Eventually, Elliot and Alma form a kind of family with the math teacher's daughter, but that hasn't nearly the dramatic heft needed to fill in the cracks around the disintegrating main story. What you get is a lot of impotent anger, people walking into harm's way and the sniper-like picking off of supporting players — all the dumbest tropes of horror movies, without the robust scares a good thrill-fest delivers. It's a sorry enough spectacle to make admirers of The Sixth Sense wonder if they didn't overrate that movie, and the director's whole oeuvre? Is Shyamalan a sham?

NIGHT MOVES ... DOWN

Here's a movie trivia game I wish I didn't have to play. Is there any major director who has made six consecutive films, each one markedly inferior to the one before? A case can be made that the answer is M. Night Shyamalan. (I'm ignoring Shyamalan's first two features, the cross-cultural Praying With Anger and the juvenile drama Wide Awake, because they were clearly apprentice work and, frankly, they don't fit into my argument.)

The Sixth Sense (1999) was a triumph of O. Henry-suspense and also an essay on the solitude of grief. Unbreakable (2000), a comic-book superhero battle told at an art-film tempo, was nearly as good and had another terrific, weighed-down performance by Willis. Signs (2002) was a letdown on the alien-invasion front, but it had Mel Gibson playing his own form of domestic desolation. The Village (2004), a sort of Amish retelling of Shirley Jackson's The Lottery, was the first of his films to test — and break — the viewer's patience. And The Lady in the Water (2006), in which another alien creature emerges — this one a water sprite in the swimming pool of an apartment building — fell into the preposterous mess category.

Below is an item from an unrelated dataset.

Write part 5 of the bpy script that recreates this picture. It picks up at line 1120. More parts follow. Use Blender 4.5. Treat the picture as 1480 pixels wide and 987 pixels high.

Some critics, like me, gave Shyamalan a lot of rope because of the skill he showed in his first big films: a masterly camera style in which he was utterly in control of exactly how much visual information should be revealed — or concealed. He was just a natural-born suspense filmmaker of the old school. And in the age of movie facetiousness, his dead-serious take on middle-age morosity was a striking theme for a kid still in his 20s (when he made The Sixth Sense and Unbreakable).

The box office told the tale of Shyamalan's success: The Sixth Sense grossed $294 million in North America; then, after a decent but detumescent $95 million for Unbreakable, he rebounded with $228 million for Signs (Gibson's star power helped) and $114 million for The Village — figures ranging from honorable to sensational, considering that he put his handsome movies together for about half what they'd have cost anyone else, anywhere else. Shyamalan makes all his films where he grew up, in the suburbs of Philadelphia. (He's the most prominent member of the Philadelphia school of filmmaking. In fact, so far as I know, he's the principal and the only student. There's no notable indie film scene in Philly, though movies from Rocky to National Treasure, Shooter and Baby Mama have used it as a location.)

A monumentally self-assured filmmaker, and a superb pitchman for his own projects, Shyamalan used his Sixth Sense clout to maintain his independence. Aside from making his elaborate movies at home, he'd play power games with the movie brass, allowing an executive just one afternoon to read his new script before returning it to him. That sort of bravado works only as long as the product sells. But when The Lady in the Water belly-flopped with $42 million domestic, Hollywood could finally say no to the wunderkind. The Happening is distributed by 20th Century Fox, but the list of seven or eight producers and executive producers in the credits suggests that Shyamalan raised the money for this one himself, and that he's no longer the independent golden boy — just another indie-film director scrambling for backers.

And now we have this ill wind, this feeble gust of an environmental horror story. The writer-director's disintegration from robust artistic health to narrative incoherence, from hitmaker to box-office loser, has an almost tragic trajectory. It's a saga worthy of being told by the young M. Night Shyamalan. Perhaps, with his next film, he'll have a surprise twist of cinematic brilliance that will explain and atone for the creepy stuff that's been happening to him.